Через два месяца после гибели Володарского власти Советской республики объявили о начале «красного террора». То утихая, то вспыхивая опять, адский огонь репрессий будет пожирать российский народ в течение трёх с половиной десятилетий. Жертвой его станет и сотрудник советской разведки бригадный комиссар Григорий Иванович Семёнов: в 1937 году Военная коллегия Верховного суда СССР приговорит его к расстрелу. Одним из пунктов обвинения будет организация и осуществление убийства Володарского.
Глава одиннадцатая
ПРИГЛАШЕНИЕ НА КАЗНЬ ДЛЯ КРАСНЫХ И БЕЛЫХ
Из учебников известно это понятие — «революционный террор». В советское время предлагалась простая схема: в ответ на подлые убийства Володарского, Урицкого, после злодейского покушения на Ильича Советской власти ничего не оставалось, как ответить на террор террором. Теперь в умах господствует другая версия, не менее схематичная и простая: антинародная клика большевиков развязала бойню, дабы запугать народ и сохранить неправедно захваченную власть.

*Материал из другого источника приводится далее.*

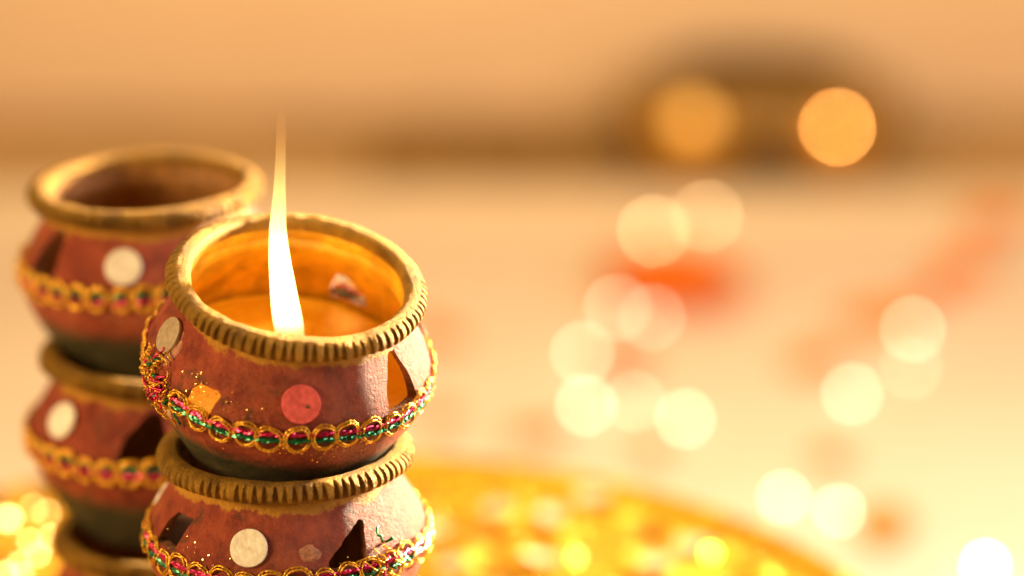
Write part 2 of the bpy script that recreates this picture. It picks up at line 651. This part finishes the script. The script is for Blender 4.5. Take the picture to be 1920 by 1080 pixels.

Обе версии никуда не годятся. В годы революции было множество вариантов террора. Стихийные расправы озверевших солдат и матросов над офицерами, крестьян над помещиками; убийства, совершавшиеся идейно-уголовными грабителями под знаменем анархии; самосуды в отношении пойманных бандитов; истребление красных комиссаров и агитаторов, доходящее до беспримерной жестокости; покушения из-за угла, организованные боевиками разных партий; репрессии красных и белых военных властей; кровожадная инициатива бесконтрольной «власти на местах»…
Официальный, организованный «красный террор» по линии ЧК — лишь одна, и не самая мощная струя в этом смертном потоке.
Весной 1918 года по всей России поднялась новая неслыханно мощная революционная волна. Это явление, превосходящее по своей разрушительной силе стихийное бедствие, историки скромно называют «крестьянским движением». Сначала «брали землю». Громили помещичьи усадьбы дотла, до основания — чтобы духу и имени помещичьего не осталось. Процесс шёл при полном согласии и одобрении довольно-таки ещё аморфных структур советского государства, при активном участии коммунистов, эсеров, анархистов. Но летом ситуация изменилась. Союз красного города и чёрной деревни стал рушиться.